Better Decisions, Not Just Reports
Being able to understand the differences between metrics, KPIs, and business outcomes is essential for effective measurement. Metrics are basic data points that describe activity, this is seen in the form of users, sessions, or video views. KPIs, known as key performance indicators, are the selected metrics that directly reflect progress towards specific goals. And lastly, business outcomes represent the actual impact on the organization, seen through an increase in sales, more retention, brand loyalty, etc. Measurement models are what connect everyday metrics to KPIs and then to outcomes so that marketers are able to explain the impact rather than just report the numbers. In a piece published by the Harvard Business School, Kate Gibson stated, “It’s crucial to note that if you don’t monitor KPIs early in the marketing funnel, it can be hard to determine if your efforts contributed to your campaign’s success or failure” (https://online.hbs.edu/blog/post/marketing-kpis ). If you don’t know where you went right/wrong within your campaign, then moving forward will be done blindly.

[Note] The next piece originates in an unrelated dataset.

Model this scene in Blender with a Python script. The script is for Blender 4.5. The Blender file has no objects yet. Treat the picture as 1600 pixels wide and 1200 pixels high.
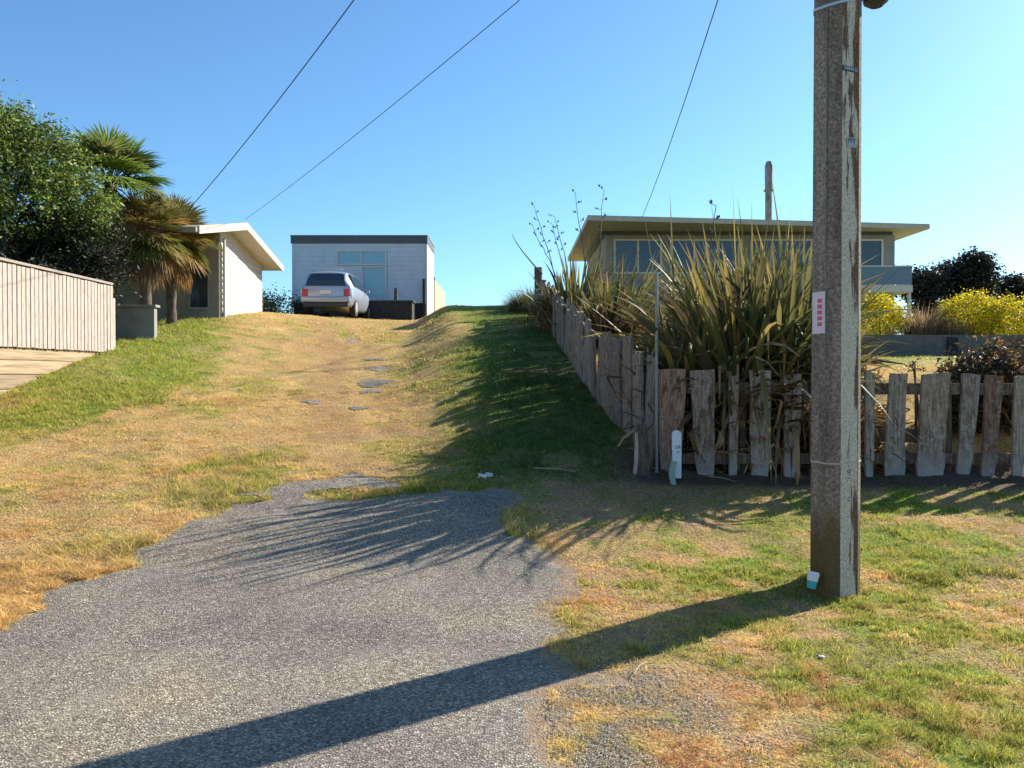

Why Measurement Comes First
Clear measurement models force marketers to ask the right questions before launching a campaign. Why does the business exist? What problem are we trying to solve? What does success actually look like? After having the answers to these marketers can choose KPIs that guide in their decision making. This matters because data is only valuable if it leads to action. As W. Edwards Deming said, “Without data, you’re just another person with an opinion”. With a strong model teams can analyze performance, adjust their tactics, and continuously improve until they get their desired results. It’s best said in an article posted by the Agile Brand Guide, “Without a sound marketing measurement framework, businesses risk marketing in the dark, entangling themselves in complex, multi-channel operations without measurable results. However, with MMF, businesses can confidently and efficiently position themselves for success” (https://agilebrandguide.com/the-importance-of-a-marketing-measurement-framework/?srsltid=AfmBOorx6VzQdaRKTH-5r51aSF0Lput_pFwor0_Y0j9hIzUCDbNeatmL ).
At the end of the day, a measurement model is essential because it makes marketing intentional. It ensures that every dollar spent is connecting back to the business objective. It ensures data is being used for improvement, not just reporting. In a digital world with endless numbers the brands that "win" are the ones that measure with purpose, not convenience.